Intended to give an insight into the "closest realisation of a Soviet utopia", the photography collection features stations in 15 cities across seven different countries in the former USSR – the communist state that existed from 1922 to 1991.
Herwig's photos focus predominantly on the details that make each of these stations unique, which range from propaganda sculptures and artwork to elaborate mosaics and opulent lighting.
"I was first blown away by the metro's station on trips to Moscow, St Petersburg and Tashkent starting in the late 90s," Herwig told Dezeen.
"They are pretty amazing – for me it became an event in itself to visit the stations and explore them, just like one would go to a museum or forest. I spent months."
The photos are featured in Herwig's latest book Soviet Metro Stations, which has been published by FUEL. It is complete with an introductory text by Dezeen columnist and critic Owen Hatherly.
It follows his first book Soviet Bus Stops, which documented bus stops in Russia, Georgia and Ukraine.
Herwig's photography gives an insight into the array of political influences and architectural styles seen during the Soviet era.
This includes stations with a stripped-back Constructivist aesthetic through to excessively complicated Byzantine designs and elaborate Stalinist styles undertaken under Joseph Stalin's rule.
All the photos were taken early in the morning and late at night to limit the number of people in each shot.
While providing the images with an eerily quiet feel, this is intended to help retain focus on the architecture each station.

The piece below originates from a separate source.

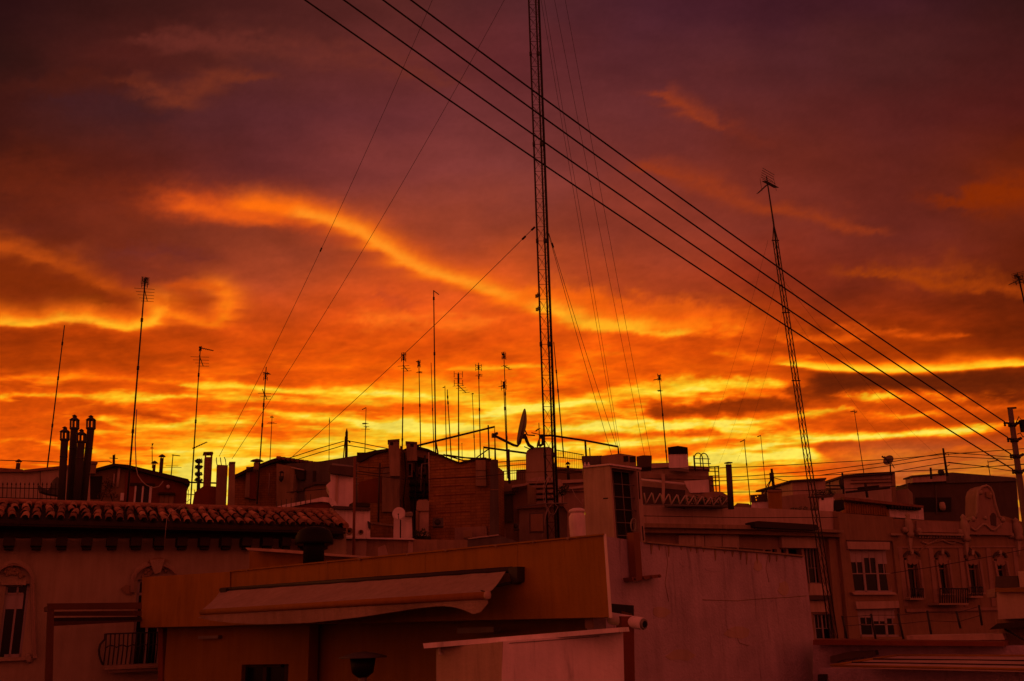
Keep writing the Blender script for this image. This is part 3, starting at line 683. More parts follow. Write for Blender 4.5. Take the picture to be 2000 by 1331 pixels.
ph.part('reflector', MB().lathe(q+Vector((0, 0, 40*k)), [(45*k, 0), (44*k, 2*k), (20*k, 9*k), (3*k, 11*k)], 22), 'steel_pipe')
ph.part('burner', MB().lathe(q+Vector((0, 0, 6*k)), [(10*k, 0), (20*k, 8*k), (24*k, 33*k), (18*k, 34*k)], 16), 'black_plastic')
ph.part('pole', MB().tube([q+Vector((0, 0, -1.2)), q+Vector((0, 0, 6*k))], 8*k, 10), 'galvanised')
ph.part('gas_housing', MB().lathe(q+Vector((0, 0, -1.9)), [(.22, 0), (.22, .7), (.1, .74)], 16), 'dark_metal')
ph.done()
# white lean-to and party wall
t = Thing('lean_to', 'low white plastered lean-to with sloping coping under the ochre parapet', 'lean-to')
L1, L2 = Pl(852, 11.7, 980, 10.9, 1290), Pl(980, 10.9, 1222, 11.2, 1290)
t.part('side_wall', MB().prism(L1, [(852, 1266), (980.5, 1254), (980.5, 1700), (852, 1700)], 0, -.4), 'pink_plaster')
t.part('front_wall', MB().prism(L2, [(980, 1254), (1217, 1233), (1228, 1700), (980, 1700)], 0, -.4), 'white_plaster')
L3 = Pl(827, 11.6, 1212, 10.95, 1245)
t.part('coping', MB().prism(L3, [(826, 1257), (1209, 1226), (1211, 1235), (828, 1267)], .12, -.5), 'white_plaster')
t.part('drip_groove', MB().prism(L2, [(995, 1256), (1170, 1243), (1170, 1244), (995, 1257)], .012, -.02), 'grey_plaster')
t.part('downpipe', MB().tube([L1.p(858, 1264, .03), L1.p(859, 1276, .03), L1.p(862, 1278, .03)], .018), 'white_paint')
t.done()
WW = Pl(1186, 13.4, 1592, 17.2, 1200)
t = Thing('party_wall', 'large blank stained pinkish white party wall right of the ochre parapet', 'wall')
t.part('wall', MB().prism(WW, [(1184, 1048), (1262, 1060), (1330, 1066), (1400, 1072), (1490, 1079), (1571, 1088), (1591, 1256), (1600, 1700), (1184, 1700)], 0, -.35), 'party_wall')
t.part('coping', MB().prism(WW, [(1262, 1057), (1330, 1063.5), (1400, 1069.5), (1490, 1076.5), (1572, 1085), (1572, 1088), (1490, 1079.5), (1400, 1072.5), (1330, 1066.5), (1262, 1060.5)], .05, -.4), 'old_plaster')
t.part('vent_opening', MB().prism(WW, [(1190, 1179), (1238, 1183), (1238, 1206), (1190, 1203)], .03, -.01), 'room_dark')
for k in range(16):                                      # drips of old render standing proud below the coping
    x = 1275+k*17+R_.uniform(-6, 6); y = 1062+(x-1262)*.088; h = R_.uniform(4, 24)
    t.part('render_scar', MB().prism(WW, [(x, y), (x+R_.uniform(2, 5), y), (x+3, y+h*.6), (x+1.5, y+h)], .012, 0), 'old_plaster')
for (x, y, w_, h) in ((1340, 1100, 26, 18), (1395, 1112, 34, 12), (1480, 1106, 18, 26), (1290, 1196, 40, 22), (1440, 1236, 52, 26), (1530, 1150, 22, 34), (1330, 1280, 60, 24), (1545, 1290, 34, 20)):
    n_ = 11; P_ = [(x+w_*.5*math.cos(i*6.283/n_)*R_.uniform(.7, 1.1), y+h*.5*math.sin(i*6.283/n_)*R_.uniform(.7, 1.1)) for i in range(n_)]
    t.part('render_patch', MB().prism(WW, P_, .006, -.01), 'pink_plaster' if h > 21 else 'party_wall')
for pts in (((1300, 1068), (1304, 1100), (1299, 1140), (1306, 1175)), ((1500, 1085), (1496, 1110), (1502, 1138)), ((1420, 1230), (1436, 1236), (1444, 1256), (1462, 1262))): t.part('crack', MB().tube([WW.p(x, y, .002) for x, y in pts], .005, 5), 'old_plaster')
t.part('crack', MB().tube([WW.p(x, y, .002) for x, y in ((1372, 1172), (1410, 1173), (1440, 1174), (1470, 1171), (1500, 1169), (1540, 1167), (1575, 1164))], .006, 5), 'old_plaster')
t.done()
rp = Thing('rolled_blind', 'white rolled blind with dark end cap jutting from the party wall', 'blind')
p0, p1 = PT(1193, 1208, 12.9), PT(1256, 1219, 12.5)
rp.part('roll', MB().tube([p0, p1], .078, 16), 'white_plaster')
rp.part('end_cap', MB().lathe(p1, [(.07, -.02), (.07, .02), (.06, .03)], 8, p1-p0), 'galvanised')
rp.part('bore', MB().lathe(p1, [(.045, .03), (.04, .036)], 8, p1-p0), 'black_plastic')
rp.done()
mp = Thing('mast_bracket_post', 'rusty red mast post bolted to the party wall with long foot bracket', 'post')
mp.part('post', MB().prism(WW, [(1237, 1040), (1249, 1040), (1255, 1128), (1243, 1128)], .14, .02), 'rust_metal')
mp.part('foot_bracket', MB().prism(WW, [(1234, 1128), (1290, 1122), (1290, 1128), (1236, 1136)], .16, .0), 'rust_metal')
for x in (1240, 1256, 1272, 1287): mp.part('bolt', MB().lathe(WW.p(x, 1131-(x-1236)*.1, .16), [(.02, 0), (.02, .03)], 6, WW.n), 'rust_metal')
mp.part('pulley_loop', MB().tube([WW.p(1237+5*math.sin(a*.628), 1026+13*math.cos(a*.628), .1) for a in range(11)], .012, 5), 'galvanised')
mp.done()
# ============================================================ roofs behind the town house
def hat_flue(name, label, px, py_base, py_top, Y, wpx, hatpx, matn='steel_pipe', group=None, lean=0.):
    k = Y/FPX; q = PT(px, py_base, Y); h = (py_base-py_top)*k; t = Thing(name, label, 'chimney', group)
    ax = Vector((lean, 0, 1))
    t.part('pipe', MB().lathe(q, [(wpx*k/2, 0), (wpx*k/2, h-8*k)], 12, ax), matn)
    m = MB().lathe(q, [(hatpx*k/2, h-5*k), (hatpx*k*.35, h-2.5*k), (1*k, h)], 12, ax)
    t.part('hat', m, matn)
    m = MB()
    for a in range(3):
        o = Vector((math.cos(a*2.1)*wpx*k*.42, math.sin(a*2.1)*wpx*k*.42, 0)); m.tube([q+o+ax*(h-9*k), q+o+ax*(h-4*k)], .6*k, 4)
    t.part('hat_stay', m, matn); t.done()
TW = FR(60, 27)
t = Thing('terrace_wall', 'pale roof terrace wall with dark coping behind the spiked railing', 'wall')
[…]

"I picked the ones that would tell a more complete story of the metros. I visited all the ones designed and for the most part built during the Soviet Union – the Dnipro stations were only completed a couple years after the fall of the USSR," Herwig explained.

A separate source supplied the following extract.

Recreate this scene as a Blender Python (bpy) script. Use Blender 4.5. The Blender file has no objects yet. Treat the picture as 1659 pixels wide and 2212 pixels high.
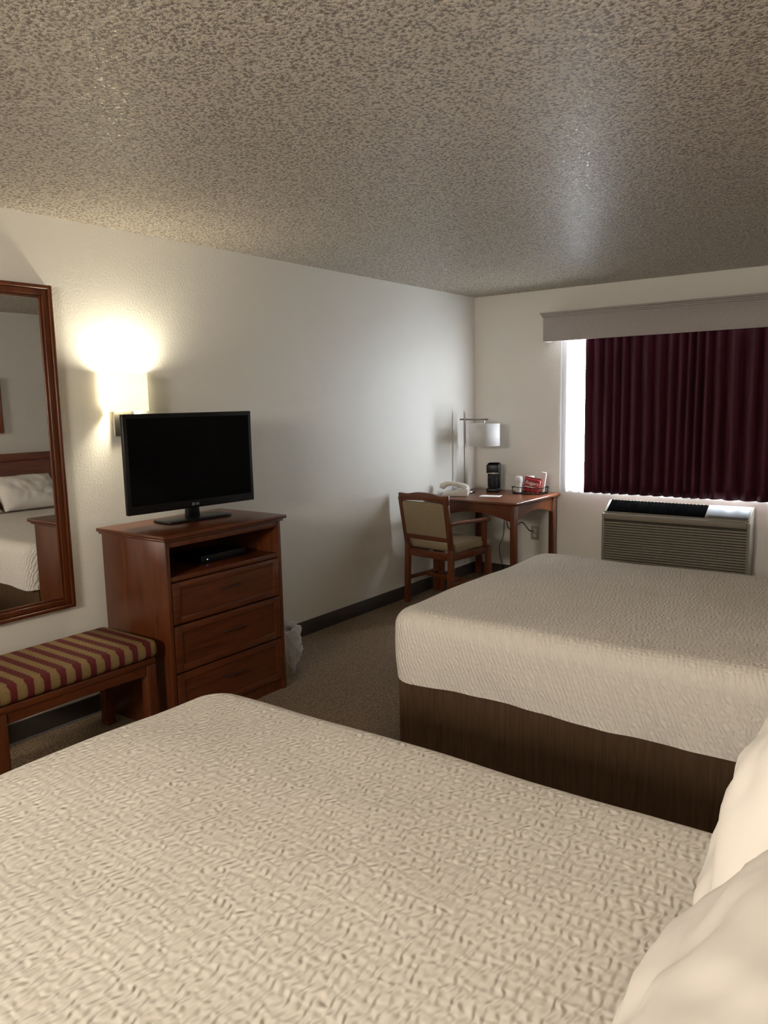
import bpy, bmesh, math, random
from mathutils import Vector, Matrix, noise
random.seed(7)
S=bpy.context.scene; C=S.collection; PI=math.pi
RX=3.66; D=6.05; H=2.44; BY=-2.2

# ------------------------------------------------------------------ helpers
def NB(): return bmesh.new()
def merge(bm,t,M=None):
    if M is not None: bmesh.ops.transform(t,matrix=M,verts=t.verts)
    me=bpy.data.meshes.new('t'); t.to_mesh(me); t.free(); bm.from_mesh(me); bpy.data.meshes.remove(me)
def box(bm,x0,x1,y0,y1,z0,z1,bev=0,seg=2,M=None):
    t=bmesh.new(); bmesh.ops.create_cube(t,size=1)
    for v in t.verts: v.co=Vector(((x0+x1)/2+v.co.x*(x1-x0),(y0+y1)/2+v.co.y*(y1-y0),(z0+z1)/2+v.co.z*(z1-z0)))
    if bev: bmesh.ops.bevel(t,geom=list(t.edges),offset=bev,segments=seg,profile=.5,affect='EDGES')
    merge(bm,t,M); return bm
def tube(bm,pts,r,n=10,closed=False,cap=True):
    pts=[Vector(p) for p in pts]; rings=[]; N=len(pts)
    up=Vector((0,0,1))
    for i,p in enumerate(pts):
        a=pts[(i-1)%N] if (closed or i>0) else p; b=pts[(i+1)%N] if (closed or i<N-1) else p
        d=(b-a).normalized()
        u=up if abs(d.dot(up))<.9 else Vector((1,0,0))
        e1=d.cross(u).normalized(); e2=d.cross(e1)
        rr=r[i] if isinstance(r,(list,tuple)) else r
        rings.append([bm.verts.new(p+e1*rr*math.cos(2*PI*k/n)+e2*rr*math.sin(2*PI*k/n)) for k in range(n)])
    for i in range(N if closed else N-1):
        A=rings[i];B=rings[(i+1)%N]
        for k in range(n): bm.faces.new((A[k],A[(k+1)%n],B[(k+1)%n],B[k]))
    if cap and not closed:
        bm.faces.new(rings[0]); bm.faces.new(rings[-1][::-1])
    return bm
def lathe(bm,prof,n=32,c=(0,0)):
    rings=[[bm.verts.new((c[0]+r*math.cos(2*PI*k/n),c[1]+r*math.sin(2*PI*k/n),z)) for k in range(n)] for r,z in prof]
    for A,B in zip(rings,rings[1:]):
        for k in range(n): bm.faces.new((A[k],A[(k+1)%n],B[(k+1)%n],B[k]))
    return bm
def prism(bm,poly,axis,a,b,bev=0):
    """poly: 2D outline; axis 'x','y','z' extruded from a to b"""
    t=bmesh.new()
    def mk(u,v,w): return {'x':(w,u,v),'y':(u,w,v),'z':(u,v,w)}[axis]
    A=[t.verts.new(mk(u,v,a)) for u,v in poly]; B=[t.verts.new(mk(u,v,b)) for u,v in poly]; n=len(poly)
    t.faces.new(A); t.faces.new(B[::-1])
    for k in range(n): t.faces.new((A[k],B[k],B[(k+1)%n],A[(k+1)%n]))
    bmesh.ops.recalc_face_normals(t,faces=t.faces)
    if bev: bmesh.ops.bevel(t,geom=list(t.edges),offset=bev,segments=2,profile=.5,affect='EDGES')
    merge(bm,t); return bm
def rootloc(o):
    while o.parent: o=o.parent
    return Vector(o.location)
def obj(name,bm,mat,parent=None,world=False,smooth=35,label=None):
    if world and parent is not None: bmesh.ops.translate(bm,vec=-rootloc(parent),verts=bm.verts)
    bmesh.ops.recalc_face_normals(bm,faces=bm.faces)
    me=bpy.data.meshes.new(name); bm.to_mesh(me); bm.free()
    if smooth:
        me.polygons.foreach_set('use_smooth',[True]*len(me.polygons)); me.set_sharp_from_angle(angle=math.radians(smooth))
    me.materials.append(mat); o=bpy.data.objects.new(name,me); C.objects.link(o)
    if parent is not None: o.parent=parent
    if label: o['label']=label
    return o
def tag(o,label,cat,group=None):
    o['label']=label;o['category']=cat
    if group:o['group']=group
    return o
def thing(name,label,cat,loc=(0,0,0),rotz=0,group=None):
    o=bpy.data.objects.new(name,None); C.objects.link(o); o.location=loc; o.rotation_euler=(0,0,rotz); o.empty_display_size=.1
    return tag(o,label,cat,group)
def struct(name,bm,mat,parent=None,smooth=35):
    o=obj(name,bm,mat,parent,smooth=smooth)
    if parent is None:o['kind']='structure'
    return o
def text(name,body,size,mat,parent,M,ext=.0006):
    cu=bpy.data.curves.new('t','FONT'); cu.body=body; cu.size=size; cu.extrude=ext; cu.align_x='CENTER'; cu.align_y='CENTER'
    if 'olgers' in body: cu.shear=.25
    t=bpy.data.objects.new('t',cu); C.objects.link(t); bpy.context.view_layer.update()
    me=bpy.data.meshes.new_from_object(t.evaluated_get(bpy.context.evaluated_depsgraph_get()))
    bpy.data.objects.remove(t); bpy.data.curves.remove(cu)
    me.transform(M); me.materials.clear(); me.materials.append(mat)
    o=bpy.data.objects.new(name,me); C.objects.link(o); o.parent=parent; return o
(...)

"For me the true strength of the stations lie in the fact that often each one was unique not only in its overall appearance but right down to the type on the signs and lights on the ceiling and tiles on the walls."
Herwig's focus for the series had initially been the "over the top, palatial metros in Moscow and St.Petersburg" of Stalin's rule that are dominated by classical columns and marble, as they stray so far from the stations with which people are familiar today.
However, throughout his study of the structures he came to be more interested in the minimal, modernist structures of the Constructivist era that were built "with much humbler budgets" in the years following Stalin.
"While the classical stations seemed to look to copy the imperial past, their counterparts to me seem to dream more of a hopeful future and strive to create something never seen before," said Herwig.
Other photography series that document Soviet-era architecture include Jan Kempenaers black and white photos of war memorials and Italian photographers Roberto Conte and Stefano Perego's series in Georgia.